◆ THE PROBLEM ◆
Copy the first line of the material below and every later line through the line containing "return np_mesh(name, V, F, mat, False, np.clip(col, .3, 2))", without any other output.

◆ DATA SHOWN ◆
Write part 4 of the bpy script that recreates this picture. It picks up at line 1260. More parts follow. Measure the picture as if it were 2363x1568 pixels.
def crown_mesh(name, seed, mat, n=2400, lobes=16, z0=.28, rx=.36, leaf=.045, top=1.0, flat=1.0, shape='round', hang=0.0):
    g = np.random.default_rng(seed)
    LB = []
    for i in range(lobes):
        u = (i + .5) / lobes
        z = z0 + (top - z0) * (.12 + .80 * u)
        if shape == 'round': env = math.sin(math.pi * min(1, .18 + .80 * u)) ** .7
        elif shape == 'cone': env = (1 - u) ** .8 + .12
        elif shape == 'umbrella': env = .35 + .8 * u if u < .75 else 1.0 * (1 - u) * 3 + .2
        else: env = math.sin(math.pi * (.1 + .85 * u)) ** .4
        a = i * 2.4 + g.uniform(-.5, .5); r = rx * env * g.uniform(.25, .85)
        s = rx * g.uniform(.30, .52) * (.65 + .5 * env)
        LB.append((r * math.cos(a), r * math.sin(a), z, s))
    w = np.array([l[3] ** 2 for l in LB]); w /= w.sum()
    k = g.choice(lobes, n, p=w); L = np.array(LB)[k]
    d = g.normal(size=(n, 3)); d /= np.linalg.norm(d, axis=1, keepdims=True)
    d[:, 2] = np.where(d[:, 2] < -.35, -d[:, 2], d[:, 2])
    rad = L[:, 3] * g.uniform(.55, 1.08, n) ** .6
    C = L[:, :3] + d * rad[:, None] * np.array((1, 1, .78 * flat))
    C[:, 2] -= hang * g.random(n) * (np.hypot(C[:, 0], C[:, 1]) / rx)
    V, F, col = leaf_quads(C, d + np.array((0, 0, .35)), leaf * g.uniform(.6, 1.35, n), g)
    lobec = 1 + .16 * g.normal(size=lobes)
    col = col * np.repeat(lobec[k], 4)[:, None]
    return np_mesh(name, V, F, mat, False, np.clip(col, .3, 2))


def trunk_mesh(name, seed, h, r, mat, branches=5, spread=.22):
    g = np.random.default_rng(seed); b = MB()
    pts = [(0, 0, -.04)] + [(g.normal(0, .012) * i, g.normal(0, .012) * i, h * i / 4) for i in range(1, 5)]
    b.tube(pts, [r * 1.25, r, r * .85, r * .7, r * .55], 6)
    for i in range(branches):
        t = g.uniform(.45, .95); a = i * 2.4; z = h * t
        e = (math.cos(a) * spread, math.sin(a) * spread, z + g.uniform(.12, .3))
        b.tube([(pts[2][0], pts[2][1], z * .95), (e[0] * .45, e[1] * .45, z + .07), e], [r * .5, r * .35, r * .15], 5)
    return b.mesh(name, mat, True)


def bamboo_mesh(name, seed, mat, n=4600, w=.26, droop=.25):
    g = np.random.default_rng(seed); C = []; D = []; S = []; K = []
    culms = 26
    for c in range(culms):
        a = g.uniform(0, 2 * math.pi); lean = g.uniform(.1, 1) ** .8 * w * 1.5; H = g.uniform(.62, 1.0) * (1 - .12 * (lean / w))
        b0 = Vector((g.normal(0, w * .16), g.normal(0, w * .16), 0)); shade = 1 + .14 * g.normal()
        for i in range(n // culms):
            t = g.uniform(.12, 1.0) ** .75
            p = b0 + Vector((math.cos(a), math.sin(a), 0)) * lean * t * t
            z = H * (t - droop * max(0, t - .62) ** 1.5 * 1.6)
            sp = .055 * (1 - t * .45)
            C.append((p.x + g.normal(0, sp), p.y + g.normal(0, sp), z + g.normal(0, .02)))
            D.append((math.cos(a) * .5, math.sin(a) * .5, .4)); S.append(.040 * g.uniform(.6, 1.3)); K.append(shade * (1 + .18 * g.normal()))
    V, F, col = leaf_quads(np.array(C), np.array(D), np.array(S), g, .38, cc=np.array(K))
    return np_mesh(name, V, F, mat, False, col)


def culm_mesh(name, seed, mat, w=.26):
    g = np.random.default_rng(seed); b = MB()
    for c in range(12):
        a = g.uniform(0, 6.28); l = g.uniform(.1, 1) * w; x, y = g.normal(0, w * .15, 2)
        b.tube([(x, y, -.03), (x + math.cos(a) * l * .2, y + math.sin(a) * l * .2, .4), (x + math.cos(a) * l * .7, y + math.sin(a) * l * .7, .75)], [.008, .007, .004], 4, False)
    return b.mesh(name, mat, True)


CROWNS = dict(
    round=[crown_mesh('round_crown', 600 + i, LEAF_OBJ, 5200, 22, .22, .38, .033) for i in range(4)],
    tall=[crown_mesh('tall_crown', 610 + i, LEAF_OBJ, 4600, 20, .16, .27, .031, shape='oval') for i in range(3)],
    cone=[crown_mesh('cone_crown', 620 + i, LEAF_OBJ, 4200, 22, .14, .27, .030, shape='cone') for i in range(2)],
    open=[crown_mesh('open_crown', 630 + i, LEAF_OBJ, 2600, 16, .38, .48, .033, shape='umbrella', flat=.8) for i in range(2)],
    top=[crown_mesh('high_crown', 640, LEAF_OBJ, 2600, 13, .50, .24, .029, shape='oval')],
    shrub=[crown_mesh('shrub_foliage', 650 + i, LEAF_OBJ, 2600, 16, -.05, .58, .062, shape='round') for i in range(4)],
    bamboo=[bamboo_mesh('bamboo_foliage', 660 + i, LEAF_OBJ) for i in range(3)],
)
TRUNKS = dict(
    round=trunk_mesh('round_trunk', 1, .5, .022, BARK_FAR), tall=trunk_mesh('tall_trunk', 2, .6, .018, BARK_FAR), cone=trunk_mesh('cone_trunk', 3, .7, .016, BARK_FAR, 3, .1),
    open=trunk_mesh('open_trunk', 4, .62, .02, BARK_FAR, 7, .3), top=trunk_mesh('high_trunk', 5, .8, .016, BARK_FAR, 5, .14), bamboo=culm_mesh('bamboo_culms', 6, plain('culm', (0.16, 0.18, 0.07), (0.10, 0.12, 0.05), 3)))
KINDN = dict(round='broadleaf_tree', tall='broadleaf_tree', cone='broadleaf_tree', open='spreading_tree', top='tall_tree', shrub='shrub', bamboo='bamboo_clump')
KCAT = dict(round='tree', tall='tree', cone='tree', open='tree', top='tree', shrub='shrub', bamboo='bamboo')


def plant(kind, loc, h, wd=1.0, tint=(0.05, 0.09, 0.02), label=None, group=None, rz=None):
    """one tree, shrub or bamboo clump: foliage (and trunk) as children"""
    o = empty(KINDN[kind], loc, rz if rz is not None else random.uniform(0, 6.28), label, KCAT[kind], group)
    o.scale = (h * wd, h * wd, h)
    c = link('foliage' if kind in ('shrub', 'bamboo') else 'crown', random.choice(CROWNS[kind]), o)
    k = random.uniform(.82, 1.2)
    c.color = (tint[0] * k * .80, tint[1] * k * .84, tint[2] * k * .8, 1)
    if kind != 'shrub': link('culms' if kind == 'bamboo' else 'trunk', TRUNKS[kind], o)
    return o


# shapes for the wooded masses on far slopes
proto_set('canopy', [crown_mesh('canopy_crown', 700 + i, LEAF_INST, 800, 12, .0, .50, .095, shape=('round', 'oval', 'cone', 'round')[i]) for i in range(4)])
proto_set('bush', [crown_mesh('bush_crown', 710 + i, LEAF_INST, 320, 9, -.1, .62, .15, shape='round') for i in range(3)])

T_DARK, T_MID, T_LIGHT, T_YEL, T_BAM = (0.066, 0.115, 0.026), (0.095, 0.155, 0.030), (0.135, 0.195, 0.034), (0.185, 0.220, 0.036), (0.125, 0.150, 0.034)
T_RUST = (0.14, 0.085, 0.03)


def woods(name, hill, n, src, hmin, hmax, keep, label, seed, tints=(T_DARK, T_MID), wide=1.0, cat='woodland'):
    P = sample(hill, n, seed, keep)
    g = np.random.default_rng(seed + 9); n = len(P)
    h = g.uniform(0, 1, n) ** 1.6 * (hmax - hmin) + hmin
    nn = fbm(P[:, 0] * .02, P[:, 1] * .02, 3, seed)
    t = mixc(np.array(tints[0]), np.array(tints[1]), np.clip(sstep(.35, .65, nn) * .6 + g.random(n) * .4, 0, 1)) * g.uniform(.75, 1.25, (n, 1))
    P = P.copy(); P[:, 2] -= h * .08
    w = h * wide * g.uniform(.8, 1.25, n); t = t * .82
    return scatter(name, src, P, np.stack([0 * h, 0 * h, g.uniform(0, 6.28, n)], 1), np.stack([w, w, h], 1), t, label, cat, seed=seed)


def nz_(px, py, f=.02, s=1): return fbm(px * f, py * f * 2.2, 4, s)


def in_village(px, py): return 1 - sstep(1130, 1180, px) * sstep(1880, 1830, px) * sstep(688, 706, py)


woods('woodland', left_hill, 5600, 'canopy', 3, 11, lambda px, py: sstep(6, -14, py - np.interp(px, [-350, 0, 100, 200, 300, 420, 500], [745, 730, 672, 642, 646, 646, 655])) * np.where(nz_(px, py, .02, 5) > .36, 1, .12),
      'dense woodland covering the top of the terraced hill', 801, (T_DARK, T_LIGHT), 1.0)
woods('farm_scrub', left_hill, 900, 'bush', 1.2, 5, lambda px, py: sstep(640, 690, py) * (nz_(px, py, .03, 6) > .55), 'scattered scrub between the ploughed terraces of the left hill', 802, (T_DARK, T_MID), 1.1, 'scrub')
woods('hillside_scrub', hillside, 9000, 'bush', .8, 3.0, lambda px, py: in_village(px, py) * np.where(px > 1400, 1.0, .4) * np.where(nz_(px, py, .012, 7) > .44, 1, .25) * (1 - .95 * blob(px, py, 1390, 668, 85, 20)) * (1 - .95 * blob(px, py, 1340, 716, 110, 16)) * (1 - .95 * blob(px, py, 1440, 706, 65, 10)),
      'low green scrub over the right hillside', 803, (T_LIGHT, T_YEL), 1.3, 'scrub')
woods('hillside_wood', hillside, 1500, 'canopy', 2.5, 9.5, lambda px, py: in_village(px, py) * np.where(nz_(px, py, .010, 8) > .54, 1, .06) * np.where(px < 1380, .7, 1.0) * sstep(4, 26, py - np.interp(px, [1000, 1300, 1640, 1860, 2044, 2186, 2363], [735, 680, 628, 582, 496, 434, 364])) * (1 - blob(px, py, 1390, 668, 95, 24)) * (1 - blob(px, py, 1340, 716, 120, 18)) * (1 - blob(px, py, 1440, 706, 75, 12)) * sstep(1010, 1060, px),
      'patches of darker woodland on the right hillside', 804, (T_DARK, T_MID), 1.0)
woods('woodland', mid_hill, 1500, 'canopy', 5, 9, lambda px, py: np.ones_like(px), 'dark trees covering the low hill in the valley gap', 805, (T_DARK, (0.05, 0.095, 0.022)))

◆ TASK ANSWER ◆
Write part 4 of the bpy script that recreates this picture. It picks up at line 1260. More parts follow. Measure the picture as if it were 2363x1568 pixels.
def crown_mesh(name, seed, mat, n=2400, lobes=16, z0=.28, rx=.36, leaf=.045, top=1.0, flat=1.0, shape='round', hang=0.0):
    g = np.random.default_rng(seed)
    LB = []
    for i in range(lobes):
        u = (i + .5) / lobes
        z = z0 + (top - z0) * (.12 + .80 * u)
        if shape == 'round': env = math.sin(math.pi * min(1, .18 + .80 * u)) ** .7
        elif shape == 'cone': env = (1 - u) ** .8 + .12
        elif shape == 'umbrella': env = .35 + .8 * u if u < .75 else 1.0 * (1 - u) * 3 + .2
        else: env = math.sin(math.pi * (.1 + .85 * u)) ** .4
        a = i * 2.4 + g.uniform(-.5, .5); r = rx * env * g.uniform(.25, .85)
        s = rx * g.uniform(.30, .52) * (.65 + .5 * env)
        LB.append((r * math.cos(a), r * math.sin(a), z, s))
    w = np.array([l[3] ** 2 for l in LB]); w /= w.sum()
    k = g.choice(lobes, n, p=w); L = np.array(LB)[k]
    d = g.normal(size=(n, 3)); d /= np.linalg.norm(d, axis=1, keepdims=True)
    d[:, 2] = np.where(d[:, 2] < -.35, -d[:, 2], d[:, 2])
    rad = L[:, 3] * g.uniform(.55, 1.08, n) ** .6
    C = L[:, :3] + d * rad[:, None] * np.array((1, 1, .78 * flat))
    C[:, 2] -= hang * g.random(n) * (np.hypot(C[:, 0], C[:, 1]) / rx)
    V, F, col = leaf_quads(C, d + np.array((0, 0, .35)), leaf * g.uniform(.6, 1.35, n), g)
    lobec = 1 + .16 * g.normal(size=lobes)
    col = col * np.repeat(lobec[k], 4)[:, None]
    return np_mesh(name, V, F, mat, False, np.clip(col, .3, 2))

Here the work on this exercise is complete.